I was fascinated to read about the Egyptian response to a recent exhibit on Egyptian antiquities influence on Black popular culture. Apparently, the Egyptian state saw this juxtaposition as sufficiently offensive or problematic to ban the Leiden Museum from excavating in Egypt. As someone who enjoys a pseudoarchaeology dust up as much as the next guy, this one, in particular, is a great reminder that as a discourse pseudoarchaeology is often about race.

Of course, keen observers of the pseudoarchaeology scene recognize that certain strands of contemporary pseudoarchaeological practice are overtly racist. Denying indigenous people the achievements of their ancestors by attributing them to aliens not only invokes (and reinforces) assumptions of “cultural superiority,” but also relies on models of cultural “development” that culminate in present aesthetic and political values. The more we can appreciate some kind of artifact in the past (say, “Slavic” pottery), the more we celebrate it as a kind of timeless or “transcendent” achievement that validates the position of a past society as contributing to the long arc of “civilization.” This approach is obviously bullshit and colonial, racial, and modern bullshit at that.

That said, it is clear from the Egyptian response to this exhibit that the pseudoarchaeological discourse is not just a branch of pseudoscience, but a cultural force in its own right. Black pseudoarchaeology suffuses a wide range of cultural outputs from the music of Beyonce and Sun Ra, to the literature of Ishmael Reed and Pauline Hopkins, feature films like the Blank Panther franchise, and contemporary religious movements such as the Nation of Islam. Much as the Indiana Jones films continue to shape popular views of archaeology, so various facets of the Black, pseudoarchaeological imagination continue to shape popular views of the Black past.
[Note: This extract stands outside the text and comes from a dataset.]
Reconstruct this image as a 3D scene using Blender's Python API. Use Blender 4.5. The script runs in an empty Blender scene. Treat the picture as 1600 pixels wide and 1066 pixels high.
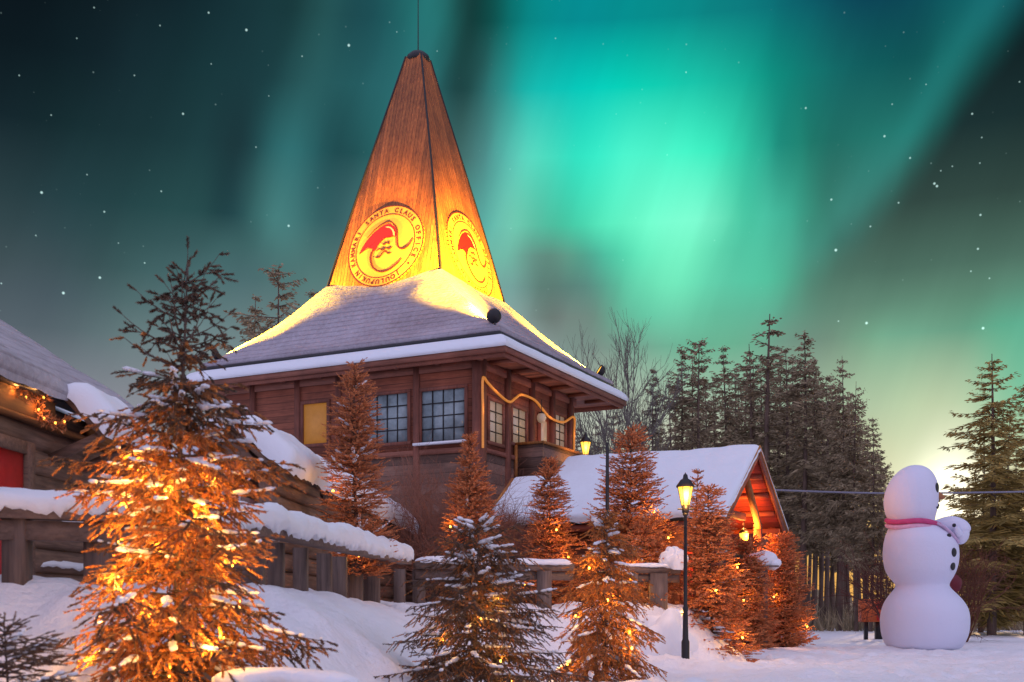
import bpy, math, random
import numpy as np
from mathutils import Vector, Matrix
R = math.radians
SC = bpy.context.scene
COL = SC.collection

# ------------------------------------------------------------------ camera
FPX, HX, HY, CAMZ = 1768.0, 800.0, 955.0, 1.0       # focal length / principal column / horizon row of the photo
cam_d = bpy.data.cameras.new('camera')
cam = bpy.data.objects.new('camera', cam_d); COL.objects.link(cam)
cam.location = (0, 0, CAMZ); cam.rotation_euler = (R(90), 0, 0)
cam_d.sensor_width = 36; cam_d.lens = 36 * FPX / 1600; cam_d.shift_y = (HY - 533) / 1600
cam_d.clip_start = .1; cam_d.clip_end = 4000
cam_d.dof.use_dof = True; cam_d.dof.focus_distance = 26; cam_d.dof.aperture_fstop = 2.8
SC.camera = cam

def at(px, py, Y):
    return Vector(((px - HX) / FPX * Y, Y, CAMZ + (HY - py) / FPX * Y))

# ------------------------------------------------------------------ exposure
SC.view_settings.view_transform = 'Standard'; SC.view_settings.look = 'None'
SC.view_settings.exposure = 0; SC.view_settings.gamma = 1
SC.render.engine = 'CYCLES'
SC.cycles.use_denoising = True
SC.cycles.max_bounces = 5; SC.cycles.diffuse_bounces = 3; SC.cycles.glossy_bounces = 2
SC.cycles.sample_clamp_indirect = 4

def lin(c):
    return tuple(((x / 255) / 12.92 if x / 255 <= .04045 else ((x / 255 + .055) / 1.055) ** 2.4) for x in c) + (1,)

# ------------------------------------------------------------------ sky
class NG:
    def __init__(s, nt): s.nt = nt
    def n(s, t, **k):
        nd = s.nt.nodes.new(t)
        for a, b in k.items(): setattr(nd, a, b)
        return nd
    def lk(s, a, b): s.nt.links.new(a, b)
    def put(s, sock, v):
        if isinstance(v, bpy.types.NodeSocket): s.lk(v, sock)
        else: sock.default_value = v
    def m(s, op, a, b=0.0, c=None, clamp=False):
        nd = s.n('ShaderNodeMath', operation=op, use_clamp=clamp)
        s.put(nd.inputs[0], a); s.put(nd.inputs[1], b)
        if c is not None: s.put(nd.inputs[2], c)
        return nd.outputs[0]
    def mr(s, v, a, b, c=0.0, d=1.0, kind='LINEAR'):
        nd = s.n('ShaderNodeMapRange', interpolation_type=kind)
        s.put(nd.inputs[0], v); s.put(nd.inputs[1], a); s.put(nd.inputs[2], b); s.put(nd.inputs[3], c); s.put(nd.inputs[4], d)
        return nd.outputs[0]
    def mix(s, f, a, b, mode='MIX'):
        nd = s.n('ShaderNodeMix', data_type='RGBA', blend_type=mode)
        s.put(nd.inputs[0], f); s.put(nd.inputs[6], a); s.put(nd.inputs[7], b)
        return nd.outputs[2]
    def vm(s, op, a, b=None):
        nd = s.n('ShaderNodeVectorMath', operation=op)
        s.put(nd.inputs[0], a)
        if b is not None: s.put(nd.inputs[1], b)
        return nd
    def noise(s, vec, scale, detail=3, rough=.5, dist=0.0):
        nd = s.n('ShaderNodeTexNoise')
        s.put(nd.inputs['Vector'], vec); nd.inputs['Scale'].default_value = scale
        nd.inputs['Detail'].default_value = detail; nd.inputs['Roughness'].default_value = rough
        nd.inputs['Distortion'].default_value = dist
        return nd.outputs['Fac']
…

Of course, many forms of Black pseudoarchaeology draw upon the same genealogy, the same discursive strategies, and the same sense of social exclusion as contemporary white pseudoarchaeologists. Both forms of this (which we might call the racist and anti-racist manifestations of pseudoarchaeology) lean heavily on the same modern metaphors of irony which they share with “scientistical” archaeology in that they see the superficial figurations of reality as inherently untrustworthy. For excavating archaeology, this skepticism leads to the literal removal of layers which obscure deeper realities. For pseudoarchaeologists, this often involves stripping away the knowledge produced by “scientistical” archaeologists to find deeper and sometimes cosmic or metaphysical realities. Of course, the anti-pseudoarchaeology crowd often returns the favor by demonstrating that pseudoarchaeology itself obscures its roots in racist and colonialist ways of thinking. As so it goes.

The Egyptian state’s reaction to the Leiden exhibit suggests that Egyptian archaeology at least respects the influence of these kinds of cultural products on views of their history. It makes sense that the white anti-pseudoarchaeology crowd often tiptoes around Black pseudoarchaeology (and one can hardly blame them with so many racist pseudoarchaeologists out there). The Egyptian state shows no such sensitivities and saw this exhibit as challenge to their own racialize, nationalize, and post-colonial view of their past. This isn’t meant to justify their decision to use archaeological permission as a way to reprimand the Leiden Museum. Nor is it to suggest that a critical engagement with Black pseudoarchaeology isn’t possible or even necessary.

If I did have the confidence to make a suggestion, it would be shifting our emphasis from debunking pseudoarchaeology to recognizing how traces similar contours to archaeology itself and speaks to fraught (or at very least complicated) relationship between race and modernity.